Before the last election Lynton Crosby told us all that we should ask ourselves every morning: "What am I going to do today to help the Conservative Party win the next election?" These sentiments would of course be entirely lost on the Fourteenth Marquis of Lothian, who has let rip in the Daily Telegraph this morning. What on earth did he think he was doing by slagging off David Cameron in this most gratuitous way. And on the say that the party is publishing its Public Services Commission Report!

Michael Ancram is a delightful man in private, but he has the political judgement and timing of a blunderbuss. I well remember than in the Hague years he was the first to tear his hair out in frustration at the antics of Michael Portillo (cf the Nick Kochan biography of Ann Widdecombe). He was no doubt also frustrated by those who went on TV to denounce Hague's apologies for what went wrong during the Thatcher years. And yet he is now doing exactly the same to David Cameron despite the fact that Cameron has never trashed Margaret Thatcher's legacy. He was, it should be remembered, deputy leader of the party when Iain Duncan Smith wrote a book called THERE IS SUCH THING AS SOCIETY (I published it). I don't remember him speaking about that as an insult to Margaret Thatcher.
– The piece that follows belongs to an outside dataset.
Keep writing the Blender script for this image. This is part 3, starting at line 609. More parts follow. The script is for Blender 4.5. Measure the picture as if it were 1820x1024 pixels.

He criticises David Cameron for not paying enough attention to core conservative issues like Europe and tax. Does he not realise that in the 2001 and 2005 general elections we lost in large part due to appearing to only concentrate on these core-vote issues? Despite his history as a 'moderate' he appears unable to comprehend that elections are not won from the hard right - they are won from the centre ground, and, until recently, David Cameron was rather successfully reoccupying that centre ground. To revert to the kind of strategy chosen by Ancram would be electoral suicide. Yes, I would like a firmer line on issues like tax cuts too, and some of the Cameron programme leaves me reaching for the political smelling salts from time to time, but I recognise what has to be done. Careless talk like this costs votes and reinforces the view of a 'lurch to the right' which Gordon Brown would love the Conservatives to do.

Michael Ancrams's pamphlet, which his article was intended to publicise is called Still a Conservative. A Tory MP suggested to me this morning that it should be renamed to Still a Prat. I find it hard to disagree.

Coming on top of yesterday's news on John Bercow and Patrick Mercer this sort of internal navel gazing is intolerable. The people I feelsorry for are the parliamentary candidates who have been slogging their guts out for months. They must look at this shower and wonder why they are bothering.

Politicians like Ancram have had their day. They should leave it to those who have a future ahead of them to plot the party's future.